Brazil Bans Ryan Lochte from Leaving Country (He Already Left)

The judge overseeing an investigation into the early-morning robbery of U.S. swimming champion Ryan Lochte and three colleagues during the Rio de Janeiro Summer Olympics has banned the Americans from leaving Brazil and called for their passports to be confiscated. The order comes one day after Lochte flew back to the United States, ending his Olympic trip early.

Brazilian magazine Veja reports that the judge, Keyla Blanc, also issued warrants for the search of the Olympic Village residences of Lochte and fellow American swimmer James Feigen, who reported to crime to police. It is unclear what police will find there, as Lochte is no longer in the country and Feigen moved out of the Olympic Village to a hotel shortly after the incident. The newspaper O Globo cites authorities stating that the main reason for the warrants is to find and sift through Feigen’s mobile phone for evidence of where the swimmers were on Saturday night, to see whether they can match Feigen and Lochte’s testimonies with concrete evidence of their whereabouts.

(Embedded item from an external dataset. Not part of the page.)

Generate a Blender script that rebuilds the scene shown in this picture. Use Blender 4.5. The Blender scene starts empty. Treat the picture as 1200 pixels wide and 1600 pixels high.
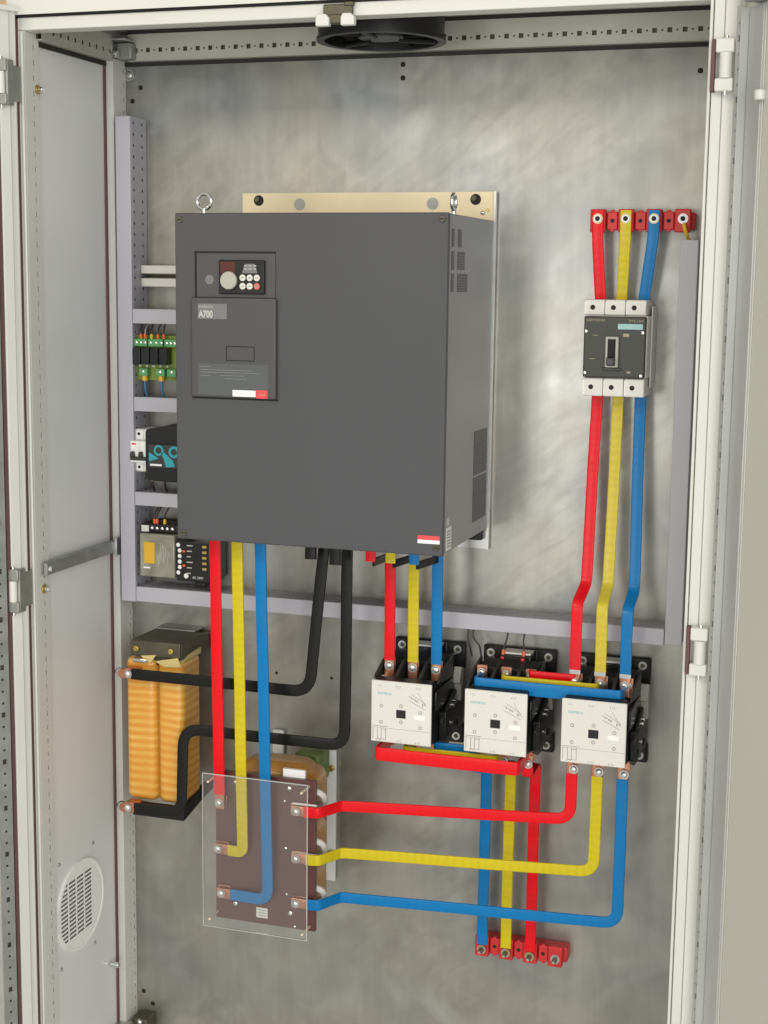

News broke on Sunday morning through Lochte’s mother, Ileana, that her son and three other swimmers – Feigen, Gunnar Bentz, and Jack Conger – had been held up at gunpoint on their way back from a party in Rio’s Laguna neighborhood. According to Lochte, robbers wearing police badges demanded they get out of the car and on the floor, and put a gun to his head when he refused. They took hundreds of dollars from the swimmers, but no personal belongings.

The International Olympic Commission (IOC) and it’s US subsidiary both denied the story, with the USOC claiming to quote Lochte. They later apologized when Lochte himself confirmed the robbery.

Brazilian officials, meanwhile, have consistently downplayed the story. Officials tell the Associated Press they have found no evidence to back up the swimmers’ claims. Police claim the swimmers gave contradictory testimony – Lochte claiming they were pulled over, while Feigen says the taxi pulled over before the “police” arrived – and that their inebriated state casts doubt on the story.

With video surfacing of the athletes returning to the Olympic Village that night, in which they appear fully functional as they pass through security, authorities are now saying the opposite – that the swimmers were too sober and acting drunker in interviews than they actually were.

Brazil’s Minister of Sports said that security at the Olympics had been “efficient” and the incident occurred because of the “inappropriate” time that the swimmers were outside of the Olympic Village. He did not address the multiple assaults that have occurred inside the Olympic Village, including an attempted robbery against the head of Olympic security.

There is no evidence that Brazilian police have investigated local taxi companies or have any leads regarding who drove the swimmers home, or that they are engaging in an internal investigation. Brazilian police – especially in Rio de Janeiro, where they are often not paid their salaries for months – have been known to use their uniforms and badges to rob foreigners, so there is no guarantee the assailants in this case were police impersonators.

USOC spokesman Patrick Sandusky is now claiming that reports that Brazilian officials are trying to detain the swimmers are false. “There was no effort to detain anyone, but police did have further questions this a.m. It is a matter for our consulate and U.S. citizen services and we will continue to cooperate with all involved,” he said in a statement. Lochte’s attorney has confirmed he is in the United States, and Lochte himself issued a statement to USA Today saying that the swimmers initially only told family about the situation, and not police, because “we were afraid we’d get in trouble.”